* [What is asked] Under this task are some entries; return every one of them exactly.

— BEGIN Extracted material —

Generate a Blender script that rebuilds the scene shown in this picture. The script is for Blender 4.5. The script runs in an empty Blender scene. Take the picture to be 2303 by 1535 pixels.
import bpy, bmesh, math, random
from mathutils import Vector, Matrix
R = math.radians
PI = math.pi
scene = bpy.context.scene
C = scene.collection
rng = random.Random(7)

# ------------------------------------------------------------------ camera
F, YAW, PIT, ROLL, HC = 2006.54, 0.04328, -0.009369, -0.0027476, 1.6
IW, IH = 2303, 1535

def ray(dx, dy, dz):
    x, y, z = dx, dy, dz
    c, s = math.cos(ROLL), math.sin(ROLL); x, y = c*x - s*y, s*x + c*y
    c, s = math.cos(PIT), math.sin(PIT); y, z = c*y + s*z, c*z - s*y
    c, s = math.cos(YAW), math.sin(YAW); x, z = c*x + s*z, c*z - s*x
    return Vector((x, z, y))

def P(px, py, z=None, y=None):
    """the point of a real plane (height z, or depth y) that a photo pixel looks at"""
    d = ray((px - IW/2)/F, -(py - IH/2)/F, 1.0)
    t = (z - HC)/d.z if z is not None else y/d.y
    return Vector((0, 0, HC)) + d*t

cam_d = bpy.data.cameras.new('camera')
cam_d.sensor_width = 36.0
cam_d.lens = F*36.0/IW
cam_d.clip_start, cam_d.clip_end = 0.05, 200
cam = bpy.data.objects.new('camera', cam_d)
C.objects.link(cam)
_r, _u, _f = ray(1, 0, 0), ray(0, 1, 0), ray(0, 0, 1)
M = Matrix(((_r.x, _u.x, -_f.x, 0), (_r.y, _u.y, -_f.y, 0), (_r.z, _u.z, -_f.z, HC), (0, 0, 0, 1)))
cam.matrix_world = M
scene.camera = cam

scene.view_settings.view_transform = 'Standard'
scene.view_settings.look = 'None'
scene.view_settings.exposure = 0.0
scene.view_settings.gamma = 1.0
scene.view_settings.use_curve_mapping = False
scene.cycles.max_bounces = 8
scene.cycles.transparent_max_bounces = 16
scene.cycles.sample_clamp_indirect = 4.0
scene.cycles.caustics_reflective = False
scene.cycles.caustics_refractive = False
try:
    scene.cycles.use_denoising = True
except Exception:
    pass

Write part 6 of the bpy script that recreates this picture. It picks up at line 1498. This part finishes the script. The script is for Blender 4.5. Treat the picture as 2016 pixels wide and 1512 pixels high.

— END Extracted material —

* [Exercise response]
Generate a Blender script that rebuilds the scene shown in this picture. The script is for Blender 4.5. The script runs in an empty Blender scene. Take the picture to be 2303 by 1535 pixels.
import bpy, bmesh, math, random
from mathutils import Vector, Matrix
R = math.radians
PI = math.pi
scene = bpy.context.scene
C = scene.collection
rng = random.Random(7)

# ------------------------------------------------------------------ camera
F, YAW, PIT, ROLL, HC = 2006.54, 0.04328, -0.009369, -0.0027476, 1.6
IW, IH = 2303, 1535

def ray(dx, dy, dz):
    x, y, z = dx, dy, dz
    c, s = math.cos(ROLL), math.sin(ROLL); x, y = c*x - s*y, s*x + c*y
    c, s = math.cos(PIT), math.sin(PIT); y, z = c*y + s*z, c*z - s*y
    c, s = math.cos(YAW), math.sin(YAW); x, z = c*x + s*z, c*z - s*x
    return Vector((x, z, y))

def P(px, py, z=None, y=None):
    """the point of a real plane (height z, or depth y) that a photo pixel looks at"""
    d = ray((px - IW/2)/F, -(py - IH/2)/F, 1.0)
    t = (z - HC)/d.z if z is not None else y/d.y
    return Vector((0, 0, HC)) + d*t

cam_d = bpy.data.cameras.new('camera')
cam_d.sensor_width = 36.0
cam_d.lens = F*36.0/IW
cam_d.clip_start, cam_d.clip_end = 0.05, 200
cam = bpy.data.objects.new('camera', cam_d)
C.objects.link(cam)
_r, _u, _f = ray(1, 0, 0), ray(0, 1, 0), ray(0, 0, 1)
M = Matrix(((_r.x, _u.x, -_f.x, 0), (_r.y, _u.y, -_f.y, 0), (_r.z, _u.z, -_f.z, HC), (0, 0, 0, 1)))
cam.matrix_world = M
scene.camera = cam

scene.view_settings.view_transform = 'Standard'
scene.view_settings.look = 'None'
scene.view_settings.exposure = 0.0
scene.view_settings.gamma = 1.0
scene.view_settings.use_curve_mapping = False
scene.cycles.max_bounces = 8
scene.cycles.transparent_max_bounces = 16
scene.cycles.sample_clamp_indirect = 4.0
scene.cycles.caustics_reflective = False
scene.cycles.caustics_refractive = False
try:
    scene.cycles.use_denoising = True
except Exception:
    pass

Write part 6 of the bpy script that recreates this picture. It picks up at line 1498. This part finishes the script. The script is for Blender 4.5. Treat the picture as 2016 pixels wide and 1512 pixels high.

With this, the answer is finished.